When speaking on the panel about the likelihood of the goal being met, Nils Cohrs, the head of decommissioning at the OGA, said ambition ‘had to be there’.
“I think if you don’t have ambition you never get anywhere, so ambition has to be there,” he said.
“Whether it’s going to be reduced by 35 percent, or 34 percent, or 33 percent, or 40 percent, who knows. The ambition is there and we’re on the right direction,” he added.
The estimated cost of decommissioning oil and gas infrastructure on the UKCS has reduced from last year’s baseline, according to the Decommissioning Cost Estimate Report published by the OGA on the 27th June.
Comparing the same portfolio as last year on a like for like scope and inflation adjusted basis, estimated costs from 2017 onwards have declined to US$73.3 billion (£55.7 billion) in 2016 prices, the OGA revealed. A year ago, the OGA estimated that total UKCS decommissioning costs from 2017 onwards would be US$78.5 billion (£59.7 billion) in 2016 prices.
In a release accompanying the report, the OGA said a key contributor to this reduction was companies gaining “valuable, real, practical experience in what is still a relatively immature activity”.
“This report demonstrates a clear downward trend in expenditure and gives us greater certainty of our actual UK decommissioning costs,” Terri King, president of ConocoPhillips UK and chair of the MER UK Decommissioning Task Force, stated in the release.

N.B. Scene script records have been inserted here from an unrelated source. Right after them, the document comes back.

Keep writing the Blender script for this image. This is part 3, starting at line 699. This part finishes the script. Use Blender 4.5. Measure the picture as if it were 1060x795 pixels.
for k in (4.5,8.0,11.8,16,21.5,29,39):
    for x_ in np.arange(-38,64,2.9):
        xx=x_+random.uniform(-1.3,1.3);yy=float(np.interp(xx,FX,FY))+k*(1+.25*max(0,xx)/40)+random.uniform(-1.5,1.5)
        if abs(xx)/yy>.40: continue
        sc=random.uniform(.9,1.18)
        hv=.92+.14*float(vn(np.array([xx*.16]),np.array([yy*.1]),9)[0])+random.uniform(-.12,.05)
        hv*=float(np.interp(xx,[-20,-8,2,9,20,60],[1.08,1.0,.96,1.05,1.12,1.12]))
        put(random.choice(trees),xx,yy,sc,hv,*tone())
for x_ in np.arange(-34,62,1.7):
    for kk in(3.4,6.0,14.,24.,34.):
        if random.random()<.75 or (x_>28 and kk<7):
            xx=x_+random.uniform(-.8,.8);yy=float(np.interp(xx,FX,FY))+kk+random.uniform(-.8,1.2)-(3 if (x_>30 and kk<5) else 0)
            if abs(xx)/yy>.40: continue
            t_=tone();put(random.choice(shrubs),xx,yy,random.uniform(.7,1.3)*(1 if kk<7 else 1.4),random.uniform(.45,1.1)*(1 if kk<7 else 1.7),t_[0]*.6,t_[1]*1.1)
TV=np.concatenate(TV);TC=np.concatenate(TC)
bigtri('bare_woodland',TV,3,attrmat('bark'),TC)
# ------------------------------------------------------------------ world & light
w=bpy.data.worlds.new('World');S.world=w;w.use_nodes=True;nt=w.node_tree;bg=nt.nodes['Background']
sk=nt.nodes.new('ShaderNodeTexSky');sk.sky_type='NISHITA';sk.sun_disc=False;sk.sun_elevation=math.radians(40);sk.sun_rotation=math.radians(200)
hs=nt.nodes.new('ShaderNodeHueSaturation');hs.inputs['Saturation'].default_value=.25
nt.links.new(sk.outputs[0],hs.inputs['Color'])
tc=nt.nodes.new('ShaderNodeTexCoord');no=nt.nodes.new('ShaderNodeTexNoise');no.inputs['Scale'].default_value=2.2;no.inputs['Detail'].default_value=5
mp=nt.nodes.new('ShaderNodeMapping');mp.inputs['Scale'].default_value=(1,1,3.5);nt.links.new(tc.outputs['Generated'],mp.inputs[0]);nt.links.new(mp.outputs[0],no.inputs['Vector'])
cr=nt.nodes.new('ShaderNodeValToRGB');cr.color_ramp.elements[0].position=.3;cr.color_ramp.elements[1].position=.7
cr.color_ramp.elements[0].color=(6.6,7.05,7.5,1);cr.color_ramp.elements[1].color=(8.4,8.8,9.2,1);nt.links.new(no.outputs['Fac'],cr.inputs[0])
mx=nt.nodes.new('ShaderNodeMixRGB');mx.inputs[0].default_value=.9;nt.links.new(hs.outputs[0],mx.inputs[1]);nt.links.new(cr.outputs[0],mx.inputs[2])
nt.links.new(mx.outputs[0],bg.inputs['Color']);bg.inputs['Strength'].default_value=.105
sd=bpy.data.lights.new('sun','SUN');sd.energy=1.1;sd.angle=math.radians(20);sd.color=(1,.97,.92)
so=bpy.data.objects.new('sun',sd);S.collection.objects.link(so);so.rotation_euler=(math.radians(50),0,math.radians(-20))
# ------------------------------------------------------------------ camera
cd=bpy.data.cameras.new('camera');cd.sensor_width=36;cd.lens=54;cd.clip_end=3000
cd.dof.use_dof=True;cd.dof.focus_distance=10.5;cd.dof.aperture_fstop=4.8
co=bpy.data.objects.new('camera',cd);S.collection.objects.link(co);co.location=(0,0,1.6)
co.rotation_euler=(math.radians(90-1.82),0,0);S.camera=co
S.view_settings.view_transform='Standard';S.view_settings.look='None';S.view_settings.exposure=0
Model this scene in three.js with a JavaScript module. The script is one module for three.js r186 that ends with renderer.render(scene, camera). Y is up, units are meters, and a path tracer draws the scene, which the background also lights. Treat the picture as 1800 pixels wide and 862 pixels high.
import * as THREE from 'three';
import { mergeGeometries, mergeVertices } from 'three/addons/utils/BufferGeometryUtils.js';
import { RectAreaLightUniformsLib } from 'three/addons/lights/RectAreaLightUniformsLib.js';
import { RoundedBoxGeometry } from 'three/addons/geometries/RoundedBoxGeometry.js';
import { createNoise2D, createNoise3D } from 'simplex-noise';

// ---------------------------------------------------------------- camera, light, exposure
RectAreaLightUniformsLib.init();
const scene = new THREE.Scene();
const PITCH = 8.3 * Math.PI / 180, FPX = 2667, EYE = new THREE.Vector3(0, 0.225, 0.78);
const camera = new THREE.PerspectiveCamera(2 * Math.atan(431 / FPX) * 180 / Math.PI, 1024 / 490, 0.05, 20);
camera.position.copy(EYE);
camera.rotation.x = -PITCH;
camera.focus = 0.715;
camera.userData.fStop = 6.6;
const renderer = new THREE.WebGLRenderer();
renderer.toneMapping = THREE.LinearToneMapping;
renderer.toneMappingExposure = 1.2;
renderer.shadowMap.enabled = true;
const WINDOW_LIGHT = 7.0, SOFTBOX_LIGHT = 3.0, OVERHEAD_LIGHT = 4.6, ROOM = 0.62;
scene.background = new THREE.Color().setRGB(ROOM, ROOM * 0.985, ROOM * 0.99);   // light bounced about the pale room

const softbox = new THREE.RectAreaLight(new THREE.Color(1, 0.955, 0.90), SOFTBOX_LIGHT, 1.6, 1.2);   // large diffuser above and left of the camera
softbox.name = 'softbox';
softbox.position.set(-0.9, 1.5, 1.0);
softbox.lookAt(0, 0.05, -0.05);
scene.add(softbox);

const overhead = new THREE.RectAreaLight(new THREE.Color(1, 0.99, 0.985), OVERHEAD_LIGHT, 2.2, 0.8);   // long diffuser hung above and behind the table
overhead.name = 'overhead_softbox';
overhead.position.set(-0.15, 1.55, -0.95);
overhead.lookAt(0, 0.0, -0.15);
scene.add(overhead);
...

Under the 35 percent reduction goal, the industry is aiming to get UKCS decommissioning costs down to less than US$51.3 billion (£39 billion) in 2016 prices.
‘We Now Accept Decom as Integral to North Sea Life Cycle’
“It’s clear that we now accept decommissioning as integral to the life cycle of the North Sea, and North Sea assets,” Oil & Gas UK’s Richard Heard told industry delegates during a presentation at the Oil & Gas UK decommissioning conference, which was held at White & Case’s London office.
“We see senior appointments in almost all of the operators to recognise this issue at board level, which wasn’t the case five years ago,” he added.
In a separate presentation at the event, Graeme Fergusson, Decom Energy Limited managing director, suggested that decommissioning offers wide-ranging opportunities.
“I think many in Aberdeen and North East Scotland can see the opportunity that absolutely sits here for us all; to be able to grab that expertise, apply it to the North Sea and then further beyond,” he said.
“Where we sit today now is really in a bit of a sweet spot where the good assets survive and people invest in them and those which are mature enough to be at the end of their lives will carry on for a reasonable point,” Mr Fergusson added in the panel portion of the event.
Oil & Gas UK is a representative body for the UK offshore oil and gas industry. The OGA’s role is to regulate, influence and promote the UK oil and gas industry in order to maximise the economic recovery of the UK’s oil and gas resources.